Your task is to copy the stretch of lines in the records below that begins with the line containing "Keep writing the" and ends with the line containing "110, 60), .8)])", exactly as written, with nothing added.

>> Begin

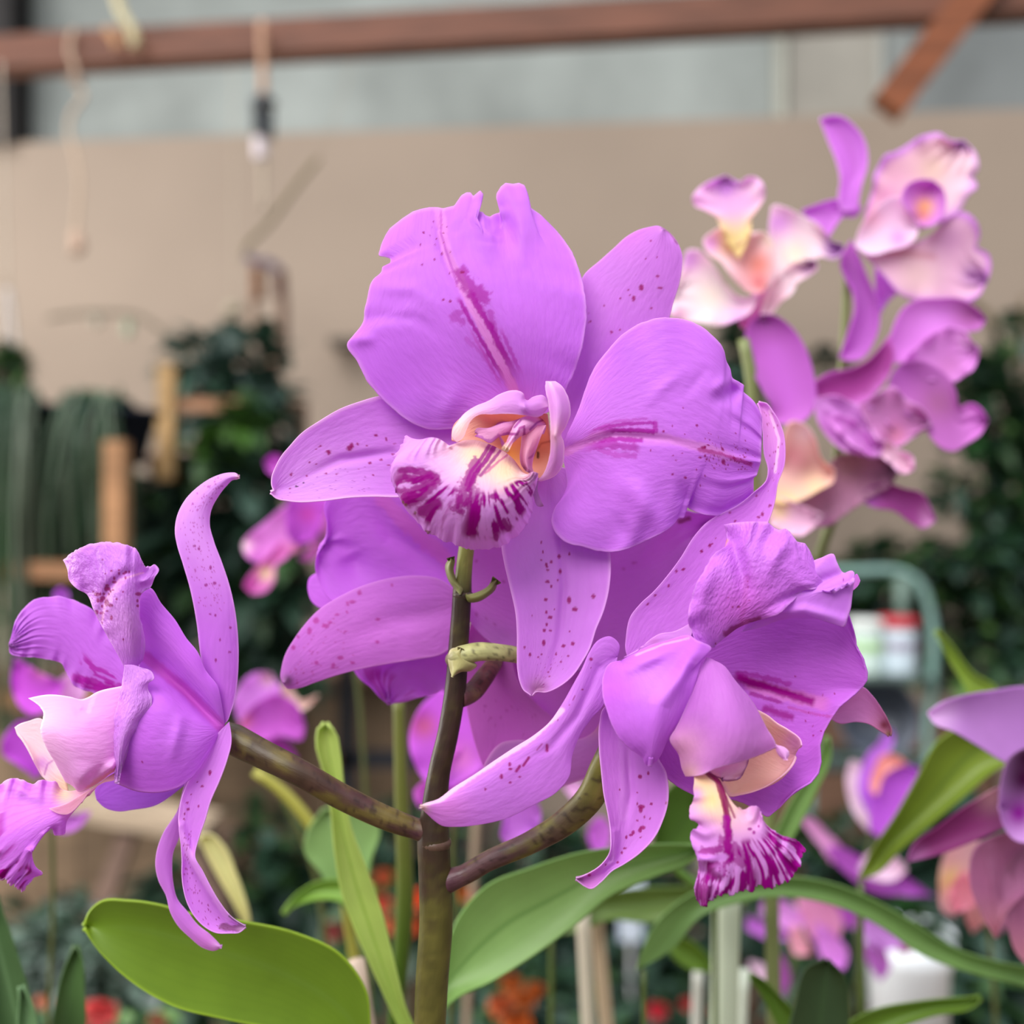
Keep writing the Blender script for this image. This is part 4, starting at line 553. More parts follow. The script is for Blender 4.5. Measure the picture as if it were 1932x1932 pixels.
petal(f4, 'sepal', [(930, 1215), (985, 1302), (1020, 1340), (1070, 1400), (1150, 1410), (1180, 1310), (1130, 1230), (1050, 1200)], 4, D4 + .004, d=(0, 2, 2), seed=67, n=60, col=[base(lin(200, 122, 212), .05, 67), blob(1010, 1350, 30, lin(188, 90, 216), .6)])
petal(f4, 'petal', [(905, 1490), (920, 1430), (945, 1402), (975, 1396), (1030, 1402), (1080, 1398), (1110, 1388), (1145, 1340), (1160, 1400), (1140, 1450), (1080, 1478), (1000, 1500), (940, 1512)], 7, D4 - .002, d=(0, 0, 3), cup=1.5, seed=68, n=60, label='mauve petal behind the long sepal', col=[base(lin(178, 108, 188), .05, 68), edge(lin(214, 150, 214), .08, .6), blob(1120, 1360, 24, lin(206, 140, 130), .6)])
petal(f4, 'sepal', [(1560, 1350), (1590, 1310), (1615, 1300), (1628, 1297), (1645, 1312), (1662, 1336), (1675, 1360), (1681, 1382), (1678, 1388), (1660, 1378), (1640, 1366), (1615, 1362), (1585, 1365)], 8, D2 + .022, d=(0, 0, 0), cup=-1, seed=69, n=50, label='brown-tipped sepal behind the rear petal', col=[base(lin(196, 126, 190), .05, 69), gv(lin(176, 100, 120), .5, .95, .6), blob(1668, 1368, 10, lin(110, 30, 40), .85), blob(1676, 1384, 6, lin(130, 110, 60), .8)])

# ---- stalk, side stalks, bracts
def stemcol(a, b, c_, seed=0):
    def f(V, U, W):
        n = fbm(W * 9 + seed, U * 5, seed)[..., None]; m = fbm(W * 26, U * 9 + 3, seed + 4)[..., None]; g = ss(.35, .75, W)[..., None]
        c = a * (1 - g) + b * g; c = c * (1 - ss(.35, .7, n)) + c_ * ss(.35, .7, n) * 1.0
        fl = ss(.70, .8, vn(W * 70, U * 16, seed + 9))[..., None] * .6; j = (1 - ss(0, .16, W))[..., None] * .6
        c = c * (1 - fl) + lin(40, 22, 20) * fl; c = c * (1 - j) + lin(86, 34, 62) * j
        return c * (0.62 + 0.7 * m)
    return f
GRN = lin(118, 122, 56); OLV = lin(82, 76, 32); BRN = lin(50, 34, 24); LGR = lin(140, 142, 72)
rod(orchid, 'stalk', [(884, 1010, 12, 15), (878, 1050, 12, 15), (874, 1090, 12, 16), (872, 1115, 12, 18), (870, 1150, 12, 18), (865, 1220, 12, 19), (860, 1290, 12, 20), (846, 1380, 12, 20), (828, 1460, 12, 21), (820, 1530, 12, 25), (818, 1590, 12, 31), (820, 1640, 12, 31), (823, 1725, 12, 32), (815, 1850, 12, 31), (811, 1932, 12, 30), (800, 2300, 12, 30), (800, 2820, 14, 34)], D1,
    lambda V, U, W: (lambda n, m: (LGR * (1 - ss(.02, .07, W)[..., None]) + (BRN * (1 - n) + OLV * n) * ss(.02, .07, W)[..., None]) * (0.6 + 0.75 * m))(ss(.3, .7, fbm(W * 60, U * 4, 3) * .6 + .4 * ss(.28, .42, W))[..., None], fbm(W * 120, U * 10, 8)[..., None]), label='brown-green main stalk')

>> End
>> Begin

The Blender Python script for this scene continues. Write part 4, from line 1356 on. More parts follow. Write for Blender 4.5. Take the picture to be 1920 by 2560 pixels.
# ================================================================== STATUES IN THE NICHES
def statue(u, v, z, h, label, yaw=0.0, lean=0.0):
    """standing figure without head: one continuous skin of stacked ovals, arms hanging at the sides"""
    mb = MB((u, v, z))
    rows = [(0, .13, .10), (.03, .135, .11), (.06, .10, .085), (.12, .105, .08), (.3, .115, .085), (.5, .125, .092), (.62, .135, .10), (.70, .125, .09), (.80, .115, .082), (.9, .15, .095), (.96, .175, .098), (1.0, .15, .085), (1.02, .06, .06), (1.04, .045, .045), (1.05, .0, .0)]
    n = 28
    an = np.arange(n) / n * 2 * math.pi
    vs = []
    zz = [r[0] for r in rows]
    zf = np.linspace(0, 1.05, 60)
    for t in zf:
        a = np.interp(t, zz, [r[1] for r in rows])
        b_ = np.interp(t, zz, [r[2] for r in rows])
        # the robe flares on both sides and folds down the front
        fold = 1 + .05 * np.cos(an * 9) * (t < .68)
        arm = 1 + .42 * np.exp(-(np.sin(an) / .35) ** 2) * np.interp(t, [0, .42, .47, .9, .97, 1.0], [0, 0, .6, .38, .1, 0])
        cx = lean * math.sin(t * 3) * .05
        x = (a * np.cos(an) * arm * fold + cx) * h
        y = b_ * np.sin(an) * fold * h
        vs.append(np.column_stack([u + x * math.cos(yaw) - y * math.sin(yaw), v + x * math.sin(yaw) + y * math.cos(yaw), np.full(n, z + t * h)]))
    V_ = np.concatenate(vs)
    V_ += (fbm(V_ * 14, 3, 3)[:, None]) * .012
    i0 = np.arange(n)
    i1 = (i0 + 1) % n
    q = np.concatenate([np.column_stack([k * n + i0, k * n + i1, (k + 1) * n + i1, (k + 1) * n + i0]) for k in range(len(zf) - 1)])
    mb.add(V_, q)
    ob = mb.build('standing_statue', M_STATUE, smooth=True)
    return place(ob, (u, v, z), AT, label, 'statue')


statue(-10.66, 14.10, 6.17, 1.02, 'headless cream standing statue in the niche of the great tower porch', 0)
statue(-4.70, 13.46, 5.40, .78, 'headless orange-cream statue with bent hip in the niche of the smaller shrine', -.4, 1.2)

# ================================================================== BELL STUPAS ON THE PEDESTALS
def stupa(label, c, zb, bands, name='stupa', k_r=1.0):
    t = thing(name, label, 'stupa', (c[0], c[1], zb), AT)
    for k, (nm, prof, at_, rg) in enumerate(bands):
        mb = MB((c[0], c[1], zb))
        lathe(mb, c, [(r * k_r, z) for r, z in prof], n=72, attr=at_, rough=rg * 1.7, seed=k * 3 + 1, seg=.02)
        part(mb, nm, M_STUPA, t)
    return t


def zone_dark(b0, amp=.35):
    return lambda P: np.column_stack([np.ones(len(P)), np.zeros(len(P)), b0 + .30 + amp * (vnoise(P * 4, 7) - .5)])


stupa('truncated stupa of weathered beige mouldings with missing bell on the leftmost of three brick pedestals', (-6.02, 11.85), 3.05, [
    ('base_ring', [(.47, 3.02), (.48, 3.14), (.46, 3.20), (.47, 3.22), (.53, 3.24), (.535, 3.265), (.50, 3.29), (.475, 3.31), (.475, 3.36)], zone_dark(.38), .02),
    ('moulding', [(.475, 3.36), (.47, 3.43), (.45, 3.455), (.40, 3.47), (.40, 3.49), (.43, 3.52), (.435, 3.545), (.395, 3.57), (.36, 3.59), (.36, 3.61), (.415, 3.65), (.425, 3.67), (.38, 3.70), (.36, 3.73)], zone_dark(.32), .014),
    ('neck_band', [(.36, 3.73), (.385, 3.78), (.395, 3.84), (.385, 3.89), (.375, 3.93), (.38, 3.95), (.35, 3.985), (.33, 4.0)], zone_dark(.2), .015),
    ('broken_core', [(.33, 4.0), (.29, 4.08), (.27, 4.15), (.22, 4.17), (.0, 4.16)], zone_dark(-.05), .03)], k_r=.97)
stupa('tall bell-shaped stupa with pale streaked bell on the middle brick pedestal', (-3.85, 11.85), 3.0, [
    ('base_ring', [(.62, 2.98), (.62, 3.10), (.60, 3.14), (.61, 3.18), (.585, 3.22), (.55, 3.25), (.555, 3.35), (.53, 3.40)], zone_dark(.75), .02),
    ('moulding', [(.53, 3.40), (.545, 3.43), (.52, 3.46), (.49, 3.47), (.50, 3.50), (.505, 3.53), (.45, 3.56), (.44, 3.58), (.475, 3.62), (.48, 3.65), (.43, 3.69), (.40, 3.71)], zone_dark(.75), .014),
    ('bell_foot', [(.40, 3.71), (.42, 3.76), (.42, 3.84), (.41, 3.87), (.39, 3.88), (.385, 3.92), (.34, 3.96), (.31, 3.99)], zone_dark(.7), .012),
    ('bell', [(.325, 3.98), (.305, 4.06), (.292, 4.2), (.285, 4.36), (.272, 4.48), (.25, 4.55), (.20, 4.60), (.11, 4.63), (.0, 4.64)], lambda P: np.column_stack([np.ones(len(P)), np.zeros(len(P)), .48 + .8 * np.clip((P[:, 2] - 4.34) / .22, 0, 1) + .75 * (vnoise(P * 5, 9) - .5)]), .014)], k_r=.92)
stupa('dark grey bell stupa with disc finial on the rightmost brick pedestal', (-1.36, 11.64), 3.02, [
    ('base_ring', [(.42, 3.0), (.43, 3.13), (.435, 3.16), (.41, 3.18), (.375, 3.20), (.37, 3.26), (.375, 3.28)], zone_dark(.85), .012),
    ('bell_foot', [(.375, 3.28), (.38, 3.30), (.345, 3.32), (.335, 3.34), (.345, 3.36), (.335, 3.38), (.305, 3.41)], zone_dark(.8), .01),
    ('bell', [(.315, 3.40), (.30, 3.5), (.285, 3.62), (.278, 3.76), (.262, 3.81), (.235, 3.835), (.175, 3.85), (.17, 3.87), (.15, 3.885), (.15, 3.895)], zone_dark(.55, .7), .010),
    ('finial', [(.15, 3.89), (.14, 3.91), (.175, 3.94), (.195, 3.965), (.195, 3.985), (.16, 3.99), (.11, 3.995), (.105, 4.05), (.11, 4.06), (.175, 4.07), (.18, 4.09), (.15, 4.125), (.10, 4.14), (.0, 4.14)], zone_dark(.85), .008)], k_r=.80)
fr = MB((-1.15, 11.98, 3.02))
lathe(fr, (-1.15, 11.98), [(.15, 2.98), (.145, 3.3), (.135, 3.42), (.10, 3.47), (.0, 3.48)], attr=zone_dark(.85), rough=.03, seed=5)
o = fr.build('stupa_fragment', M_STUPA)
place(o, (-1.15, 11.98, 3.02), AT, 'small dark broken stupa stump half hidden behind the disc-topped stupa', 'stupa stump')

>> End
>> Begin

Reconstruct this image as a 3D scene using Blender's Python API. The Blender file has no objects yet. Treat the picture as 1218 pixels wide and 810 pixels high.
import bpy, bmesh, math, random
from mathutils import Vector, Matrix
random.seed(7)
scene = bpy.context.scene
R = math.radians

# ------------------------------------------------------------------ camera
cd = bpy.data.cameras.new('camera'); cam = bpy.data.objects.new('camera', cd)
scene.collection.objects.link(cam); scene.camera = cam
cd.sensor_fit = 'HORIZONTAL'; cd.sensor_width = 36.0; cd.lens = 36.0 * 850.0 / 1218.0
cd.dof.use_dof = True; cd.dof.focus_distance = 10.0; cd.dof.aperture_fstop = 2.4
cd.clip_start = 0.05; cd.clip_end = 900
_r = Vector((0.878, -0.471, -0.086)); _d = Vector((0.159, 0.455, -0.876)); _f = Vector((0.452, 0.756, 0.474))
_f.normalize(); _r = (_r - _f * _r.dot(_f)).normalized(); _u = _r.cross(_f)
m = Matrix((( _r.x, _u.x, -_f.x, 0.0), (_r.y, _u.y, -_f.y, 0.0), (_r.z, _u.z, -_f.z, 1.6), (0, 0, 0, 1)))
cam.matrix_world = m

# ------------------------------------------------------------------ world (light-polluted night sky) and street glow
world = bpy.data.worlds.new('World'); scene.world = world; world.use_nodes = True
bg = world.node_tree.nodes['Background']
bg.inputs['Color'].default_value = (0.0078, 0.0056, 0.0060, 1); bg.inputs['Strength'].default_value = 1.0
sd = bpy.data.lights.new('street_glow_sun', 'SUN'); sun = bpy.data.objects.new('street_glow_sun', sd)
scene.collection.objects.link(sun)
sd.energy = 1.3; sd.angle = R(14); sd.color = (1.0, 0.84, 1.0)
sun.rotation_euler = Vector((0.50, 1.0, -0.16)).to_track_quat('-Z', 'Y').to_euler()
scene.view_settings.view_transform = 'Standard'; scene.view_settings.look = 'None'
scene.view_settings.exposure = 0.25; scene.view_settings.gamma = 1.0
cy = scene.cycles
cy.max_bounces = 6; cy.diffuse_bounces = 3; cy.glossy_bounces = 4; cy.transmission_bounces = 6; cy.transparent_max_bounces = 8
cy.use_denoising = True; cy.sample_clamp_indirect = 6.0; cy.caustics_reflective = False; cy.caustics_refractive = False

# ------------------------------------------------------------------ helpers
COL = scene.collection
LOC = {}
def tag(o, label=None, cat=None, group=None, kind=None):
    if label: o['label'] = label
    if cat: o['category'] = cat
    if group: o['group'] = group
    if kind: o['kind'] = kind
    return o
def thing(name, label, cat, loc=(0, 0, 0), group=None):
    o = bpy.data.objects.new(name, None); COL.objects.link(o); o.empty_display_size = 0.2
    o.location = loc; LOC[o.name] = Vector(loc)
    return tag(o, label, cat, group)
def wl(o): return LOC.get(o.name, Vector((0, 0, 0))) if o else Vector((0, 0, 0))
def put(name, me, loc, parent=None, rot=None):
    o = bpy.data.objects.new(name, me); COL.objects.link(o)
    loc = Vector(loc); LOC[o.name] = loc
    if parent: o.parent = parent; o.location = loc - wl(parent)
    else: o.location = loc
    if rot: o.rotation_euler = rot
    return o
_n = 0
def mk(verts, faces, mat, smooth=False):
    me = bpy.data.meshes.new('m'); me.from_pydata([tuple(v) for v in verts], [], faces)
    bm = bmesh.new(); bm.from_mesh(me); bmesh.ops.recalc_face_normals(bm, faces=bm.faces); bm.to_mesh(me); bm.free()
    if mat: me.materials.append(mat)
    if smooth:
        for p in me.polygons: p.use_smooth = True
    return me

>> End

= Exercise response =
Keep writing the Blender script for this image. This is part 4, starting at line 553. More parts follow. The script is for Blender 4.5. Measure the picture as if it were 1932x1932 pixels.
petal(f4, 'sepal', [(930, 1215), (985, 1302), (1020, 1340), (1070, 1400), (1150, 1410), (1180, 1310), (1130, 1230), (1050, 1200)], 4, D4 + .004, d=(0, 2, 2), seed=67, n=60, col=[base(lin(200, 122, 212), .05, 67), blob(1010, 1350, 30, lin(188, 90, 216), .6)])
petal(f4, 'petal', [(905, 1490), (920, 1430), (945, 1402), (975, 1396), (1030, 1402), (1080, 1398), (1110, 1388), (1145, 1340), (1160, 1400), (1140, 1450), (1080, 1478), (1000, 1500), (940, 1512)], 7, D4 - .002, d=(0, 0, 3), cup=1.5, seed=68, n=60, label='mauve petal behind the long sepal', col=[base(lin(178, 108, 188), .05, 68), edge(lin(214, 150, 214), .08, .6), blob(1120, 1360, 24, lin(206, 140, 130), .6)])
petal(f4, 'sepal', [(1560, 1350), (1590, 1310), (1615, 1300), (1628, 1297), (1645, 1312), (1662, 1336), (1675, 1360), (1681, 1382), (1678, 1388), (1660, 1378), (1640, 1366), (1615, 1362), (1585, 1365)], 8, D2 + .022, d=(0, 0, 0), cup=-1, seed=69, n=50, label='brown-tipped sepal behind the rear petal', col=[base(lin(196, 126, 190), .05, 69), gv(lin(176, 100, 120), .5, .95, .6), blob(1668, 1368, 10, lin(110, 30, 40), .85), blob(1676, 1384, 6, lin(130, 110, 60), .8)])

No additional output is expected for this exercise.